Start of MATERIAL PROVIDED

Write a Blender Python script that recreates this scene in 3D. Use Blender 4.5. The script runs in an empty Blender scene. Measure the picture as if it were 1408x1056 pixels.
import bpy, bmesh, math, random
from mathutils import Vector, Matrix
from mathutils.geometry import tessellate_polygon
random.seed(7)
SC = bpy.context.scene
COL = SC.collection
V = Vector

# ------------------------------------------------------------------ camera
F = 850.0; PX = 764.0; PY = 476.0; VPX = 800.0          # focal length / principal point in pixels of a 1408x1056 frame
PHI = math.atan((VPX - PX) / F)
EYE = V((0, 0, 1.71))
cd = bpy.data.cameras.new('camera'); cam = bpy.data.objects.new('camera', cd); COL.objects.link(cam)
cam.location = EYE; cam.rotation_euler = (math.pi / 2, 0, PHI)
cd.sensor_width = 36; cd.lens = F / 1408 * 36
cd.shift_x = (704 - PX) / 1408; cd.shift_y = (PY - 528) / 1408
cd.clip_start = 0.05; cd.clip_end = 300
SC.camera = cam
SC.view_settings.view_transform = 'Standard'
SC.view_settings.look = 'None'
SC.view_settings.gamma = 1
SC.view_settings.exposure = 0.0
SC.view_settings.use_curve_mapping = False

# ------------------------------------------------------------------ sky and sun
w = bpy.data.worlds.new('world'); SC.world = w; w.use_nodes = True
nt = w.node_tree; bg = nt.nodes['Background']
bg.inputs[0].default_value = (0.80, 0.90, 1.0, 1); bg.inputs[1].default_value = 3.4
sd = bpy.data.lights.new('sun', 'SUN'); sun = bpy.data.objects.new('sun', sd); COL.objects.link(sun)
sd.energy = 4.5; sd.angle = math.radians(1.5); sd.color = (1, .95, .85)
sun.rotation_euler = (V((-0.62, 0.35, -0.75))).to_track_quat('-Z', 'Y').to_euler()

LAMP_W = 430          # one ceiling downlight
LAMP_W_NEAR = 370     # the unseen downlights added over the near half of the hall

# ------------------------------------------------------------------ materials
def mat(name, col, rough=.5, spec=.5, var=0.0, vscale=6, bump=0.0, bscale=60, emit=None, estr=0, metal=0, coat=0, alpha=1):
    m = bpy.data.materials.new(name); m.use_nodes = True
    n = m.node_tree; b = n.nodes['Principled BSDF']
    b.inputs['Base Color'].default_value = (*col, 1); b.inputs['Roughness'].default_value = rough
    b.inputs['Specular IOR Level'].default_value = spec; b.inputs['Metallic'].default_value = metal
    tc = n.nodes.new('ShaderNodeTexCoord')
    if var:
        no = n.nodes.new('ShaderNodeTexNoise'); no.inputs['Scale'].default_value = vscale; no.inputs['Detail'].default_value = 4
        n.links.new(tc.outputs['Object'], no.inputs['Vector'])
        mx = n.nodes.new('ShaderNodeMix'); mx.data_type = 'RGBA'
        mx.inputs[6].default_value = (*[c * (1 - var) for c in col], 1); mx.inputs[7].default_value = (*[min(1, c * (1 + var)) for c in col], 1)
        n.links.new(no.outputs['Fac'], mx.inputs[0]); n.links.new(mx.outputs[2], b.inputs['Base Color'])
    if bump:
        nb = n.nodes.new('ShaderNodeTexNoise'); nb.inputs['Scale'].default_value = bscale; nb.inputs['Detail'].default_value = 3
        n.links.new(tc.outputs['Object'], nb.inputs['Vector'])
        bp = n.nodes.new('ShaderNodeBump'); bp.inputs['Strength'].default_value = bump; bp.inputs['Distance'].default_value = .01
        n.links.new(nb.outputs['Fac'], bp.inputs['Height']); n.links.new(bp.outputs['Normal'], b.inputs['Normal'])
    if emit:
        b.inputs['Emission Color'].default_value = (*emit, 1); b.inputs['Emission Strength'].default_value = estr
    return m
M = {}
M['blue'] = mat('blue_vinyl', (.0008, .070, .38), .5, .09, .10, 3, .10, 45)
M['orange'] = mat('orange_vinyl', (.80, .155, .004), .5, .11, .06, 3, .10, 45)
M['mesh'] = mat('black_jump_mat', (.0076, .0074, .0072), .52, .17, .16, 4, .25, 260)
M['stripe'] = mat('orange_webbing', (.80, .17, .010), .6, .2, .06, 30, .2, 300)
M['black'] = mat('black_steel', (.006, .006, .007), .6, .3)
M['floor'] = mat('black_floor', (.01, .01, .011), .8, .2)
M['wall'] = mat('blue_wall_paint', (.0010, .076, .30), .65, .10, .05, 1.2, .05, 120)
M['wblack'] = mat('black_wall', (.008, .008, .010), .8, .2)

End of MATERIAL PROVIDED

EXERCISE TASK: Return only the lines spanning from the first line of the material through the line with "SC.view_settings.use_curve_mapping = False", copied exactly, both ends kept.

THE ANSWER:
Write a Blender Python script that recreates this scene in 3D. Use Blender 4.5. The script runs in an empty Blender scene. Measure the picture as if it were 1408x1056 pixels.
import bpy, bmesh, math, random
from mathutils import Vector, Matrix
from mathutils.geometry import tessellate_polygon
random.seed(7)
SC = bpy.context.scene
COL = SC.collection
V = Vector

# ------------------------------------------------------------------ camera
F = 850.0; PX = 764.0; PY = 476.0; VPX = 800.0          # focal length / principal point in pixels of a 1408x1056 frame
PHI = math.atan((VPX - PX) / F)
EYE = V((0, 0, 1.71))
cd = bpy.data.cameras.new('camera'); cam = bpy.data.objects.new('camera', cd); COL.objects.link(cam)
cam.location = EYE; cam.rotation_euler = (math.pi / 2, 0, PHI)
cd.sensor_width = 36; cd.lens = F / 1408 * 36
cd.shift_x = (704 - PX) / 1408; cd.shift_y = (PY - 528) / 1408
cd.clip_start = 0.05; cd.clip_end = 300
SC.camera = cam
SC.view_settings.view_transform = 'Standard'
SC.view_settings.look = 'None'
SC.view_settings.gamma = 1
SC.view_settings.exposure = 0.0
SC.view_settings.use_curve_mapping = False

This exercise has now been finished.